→ Input for this task
* * *

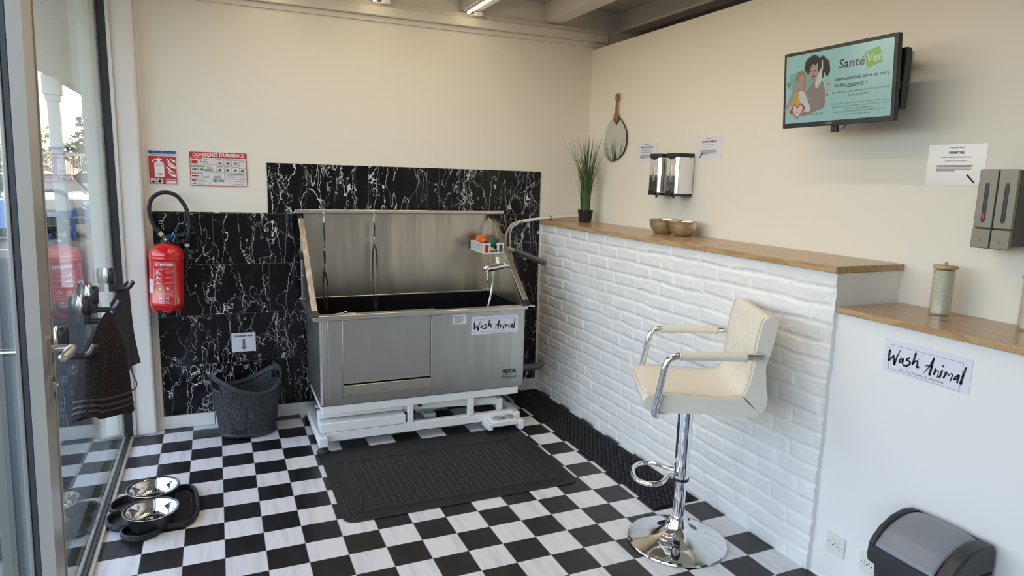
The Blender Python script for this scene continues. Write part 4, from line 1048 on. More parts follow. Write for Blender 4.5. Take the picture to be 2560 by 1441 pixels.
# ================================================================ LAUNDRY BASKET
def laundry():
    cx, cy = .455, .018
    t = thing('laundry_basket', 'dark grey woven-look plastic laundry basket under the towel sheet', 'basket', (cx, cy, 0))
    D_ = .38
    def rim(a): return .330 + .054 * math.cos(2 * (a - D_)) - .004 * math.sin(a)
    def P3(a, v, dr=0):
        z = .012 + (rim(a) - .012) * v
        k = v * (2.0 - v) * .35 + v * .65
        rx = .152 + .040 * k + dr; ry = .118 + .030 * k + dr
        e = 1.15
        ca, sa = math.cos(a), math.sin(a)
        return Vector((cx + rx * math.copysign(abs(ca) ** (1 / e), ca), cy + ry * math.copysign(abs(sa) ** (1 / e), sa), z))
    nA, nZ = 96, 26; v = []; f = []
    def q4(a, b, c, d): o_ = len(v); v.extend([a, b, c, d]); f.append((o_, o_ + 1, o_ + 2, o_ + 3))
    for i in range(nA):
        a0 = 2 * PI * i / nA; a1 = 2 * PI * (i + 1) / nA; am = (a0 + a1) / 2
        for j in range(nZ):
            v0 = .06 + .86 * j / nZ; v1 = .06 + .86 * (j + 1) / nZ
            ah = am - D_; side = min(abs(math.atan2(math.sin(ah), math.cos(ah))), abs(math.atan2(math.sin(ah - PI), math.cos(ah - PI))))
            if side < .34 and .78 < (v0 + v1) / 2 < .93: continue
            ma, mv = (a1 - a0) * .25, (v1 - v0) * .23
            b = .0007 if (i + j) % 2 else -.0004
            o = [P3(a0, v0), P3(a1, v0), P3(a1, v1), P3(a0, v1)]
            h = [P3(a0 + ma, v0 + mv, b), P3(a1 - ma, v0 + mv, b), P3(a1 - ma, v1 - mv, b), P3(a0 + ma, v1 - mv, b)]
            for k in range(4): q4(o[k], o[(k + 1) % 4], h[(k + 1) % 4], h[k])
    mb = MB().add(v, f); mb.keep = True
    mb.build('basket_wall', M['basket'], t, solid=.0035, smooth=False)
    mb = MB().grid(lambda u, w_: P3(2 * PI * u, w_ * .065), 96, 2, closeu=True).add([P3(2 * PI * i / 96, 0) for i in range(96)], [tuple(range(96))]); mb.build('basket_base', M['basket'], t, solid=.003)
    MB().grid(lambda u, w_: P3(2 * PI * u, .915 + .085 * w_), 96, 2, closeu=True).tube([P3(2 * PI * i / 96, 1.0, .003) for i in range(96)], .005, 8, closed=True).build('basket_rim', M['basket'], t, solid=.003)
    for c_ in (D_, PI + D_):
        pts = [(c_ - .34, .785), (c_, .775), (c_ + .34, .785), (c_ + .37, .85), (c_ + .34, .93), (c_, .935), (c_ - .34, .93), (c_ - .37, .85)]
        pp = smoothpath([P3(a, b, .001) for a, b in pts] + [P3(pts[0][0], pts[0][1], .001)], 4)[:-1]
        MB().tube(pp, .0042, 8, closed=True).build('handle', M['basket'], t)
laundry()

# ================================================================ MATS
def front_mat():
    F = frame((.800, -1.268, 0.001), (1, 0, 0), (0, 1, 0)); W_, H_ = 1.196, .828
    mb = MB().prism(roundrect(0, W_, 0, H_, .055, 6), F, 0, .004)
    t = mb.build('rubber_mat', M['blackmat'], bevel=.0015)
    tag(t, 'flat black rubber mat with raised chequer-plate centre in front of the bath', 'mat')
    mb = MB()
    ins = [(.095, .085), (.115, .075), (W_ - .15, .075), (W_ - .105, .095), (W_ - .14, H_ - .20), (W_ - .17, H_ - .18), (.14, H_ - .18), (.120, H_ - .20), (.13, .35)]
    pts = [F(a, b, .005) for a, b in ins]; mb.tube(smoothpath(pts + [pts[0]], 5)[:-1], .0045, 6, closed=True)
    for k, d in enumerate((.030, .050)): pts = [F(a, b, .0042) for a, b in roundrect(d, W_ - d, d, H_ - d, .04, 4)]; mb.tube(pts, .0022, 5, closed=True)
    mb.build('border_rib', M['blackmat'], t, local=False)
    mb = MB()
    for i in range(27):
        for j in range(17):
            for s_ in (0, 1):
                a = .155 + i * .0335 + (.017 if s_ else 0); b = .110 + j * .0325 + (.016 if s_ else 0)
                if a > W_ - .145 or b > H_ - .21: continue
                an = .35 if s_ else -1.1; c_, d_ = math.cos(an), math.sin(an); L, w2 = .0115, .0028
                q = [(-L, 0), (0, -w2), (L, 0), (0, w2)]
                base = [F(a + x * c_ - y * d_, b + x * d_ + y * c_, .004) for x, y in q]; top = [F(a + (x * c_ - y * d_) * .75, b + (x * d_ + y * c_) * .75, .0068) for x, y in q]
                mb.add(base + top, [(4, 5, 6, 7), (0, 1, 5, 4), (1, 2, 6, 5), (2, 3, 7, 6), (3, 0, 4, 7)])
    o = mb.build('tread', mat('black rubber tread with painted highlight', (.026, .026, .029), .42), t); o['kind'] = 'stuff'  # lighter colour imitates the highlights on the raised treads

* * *

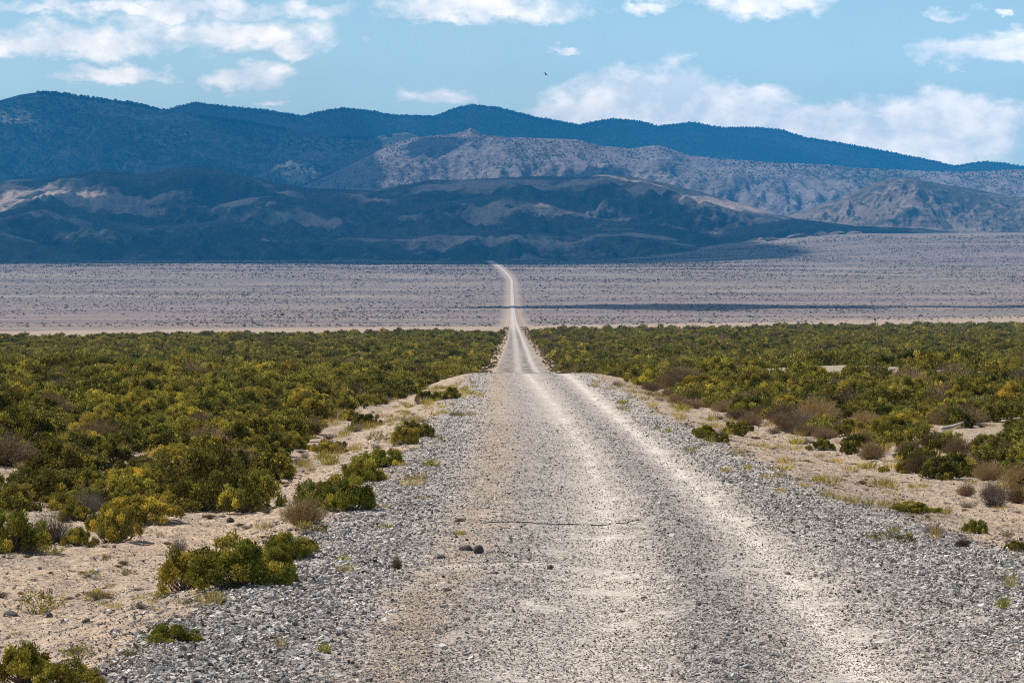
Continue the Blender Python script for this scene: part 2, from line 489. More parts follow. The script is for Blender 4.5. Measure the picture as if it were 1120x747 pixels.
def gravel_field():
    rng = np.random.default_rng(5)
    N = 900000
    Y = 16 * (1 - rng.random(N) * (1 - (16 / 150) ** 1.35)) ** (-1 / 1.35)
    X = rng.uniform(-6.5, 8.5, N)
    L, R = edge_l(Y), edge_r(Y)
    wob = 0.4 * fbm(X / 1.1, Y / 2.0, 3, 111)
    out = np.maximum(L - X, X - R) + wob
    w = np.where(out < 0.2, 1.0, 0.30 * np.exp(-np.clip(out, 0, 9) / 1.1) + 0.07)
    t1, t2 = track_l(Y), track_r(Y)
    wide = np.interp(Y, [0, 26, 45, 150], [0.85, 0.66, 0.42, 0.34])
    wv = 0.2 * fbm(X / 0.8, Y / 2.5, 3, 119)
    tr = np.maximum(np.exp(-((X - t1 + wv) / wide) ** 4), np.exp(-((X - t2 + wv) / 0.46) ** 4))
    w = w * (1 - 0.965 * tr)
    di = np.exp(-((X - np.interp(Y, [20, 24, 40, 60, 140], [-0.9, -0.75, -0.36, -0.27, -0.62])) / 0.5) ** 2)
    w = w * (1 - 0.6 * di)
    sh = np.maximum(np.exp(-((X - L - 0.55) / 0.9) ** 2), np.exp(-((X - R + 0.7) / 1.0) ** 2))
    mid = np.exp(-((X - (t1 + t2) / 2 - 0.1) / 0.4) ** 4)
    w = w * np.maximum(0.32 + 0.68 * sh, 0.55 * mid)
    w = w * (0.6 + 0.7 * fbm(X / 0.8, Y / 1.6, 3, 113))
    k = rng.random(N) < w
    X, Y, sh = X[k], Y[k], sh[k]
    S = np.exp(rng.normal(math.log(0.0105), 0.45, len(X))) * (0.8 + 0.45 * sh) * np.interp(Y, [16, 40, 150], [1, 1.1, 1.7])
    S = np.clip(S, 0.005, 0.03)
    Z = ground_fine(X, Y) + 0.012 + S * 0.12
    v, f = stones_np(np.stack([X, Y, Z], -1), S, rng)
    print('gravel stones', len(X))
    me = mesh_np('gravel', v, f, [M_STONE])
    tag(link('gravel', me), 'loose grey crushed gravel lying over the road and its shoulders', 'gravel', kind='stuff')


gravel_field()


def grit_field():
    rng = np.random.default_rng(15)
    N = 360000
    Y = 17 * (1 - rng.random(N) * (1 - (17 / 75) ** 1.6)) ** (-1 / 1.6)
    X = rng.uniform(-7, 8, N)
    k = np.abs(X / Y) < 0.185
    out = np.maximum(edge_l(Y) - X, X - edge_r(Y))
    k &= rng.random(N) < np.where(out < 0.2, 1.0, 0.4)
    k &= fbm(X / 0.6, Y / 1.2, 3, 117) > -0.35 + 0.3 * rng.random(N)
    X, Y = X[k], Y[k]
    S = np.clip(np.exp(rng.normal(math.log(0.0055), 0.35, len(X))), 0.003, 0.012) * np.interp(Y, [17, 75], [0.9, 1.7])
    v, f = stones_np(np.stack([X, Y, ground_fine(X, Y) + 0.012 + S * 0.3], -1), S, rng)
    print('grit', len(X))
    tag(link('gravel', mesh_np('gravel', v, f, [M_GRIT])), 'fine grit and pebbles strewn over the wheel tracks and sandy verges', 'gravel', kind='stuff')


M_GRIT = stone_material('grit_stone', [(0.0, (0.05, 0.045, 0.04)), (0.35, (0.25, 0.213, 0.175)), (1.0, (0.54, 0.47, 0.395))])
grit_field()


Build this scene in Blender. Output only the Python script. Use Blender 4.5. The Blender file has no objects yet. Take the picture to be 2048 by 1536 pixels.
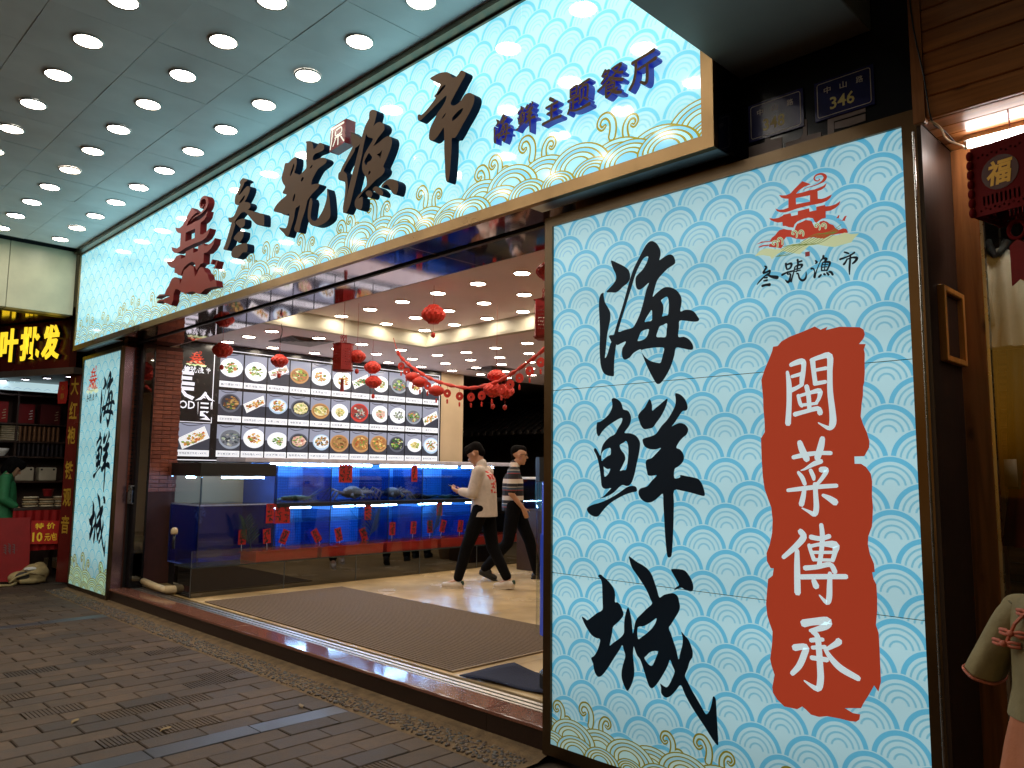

* * *

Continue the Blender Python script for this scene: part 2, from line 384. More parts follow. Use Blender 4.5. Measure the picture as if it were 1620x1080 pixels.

* * *

→ Task to carry out
Using the records above, copy every line that has the word "were" in it.

→ Complete output
Continue the Blender Python script for this scene: part 2, from line 489. More parts follow. The script is for Blender 4.5. Measure the picture as if it were 1120x747 pixels.
Continue the Blender Python script for this scene: part 2, from line 384. More parts follow. Use Blender 4.5. Measure the picture as if it were 1620x1080 pixels.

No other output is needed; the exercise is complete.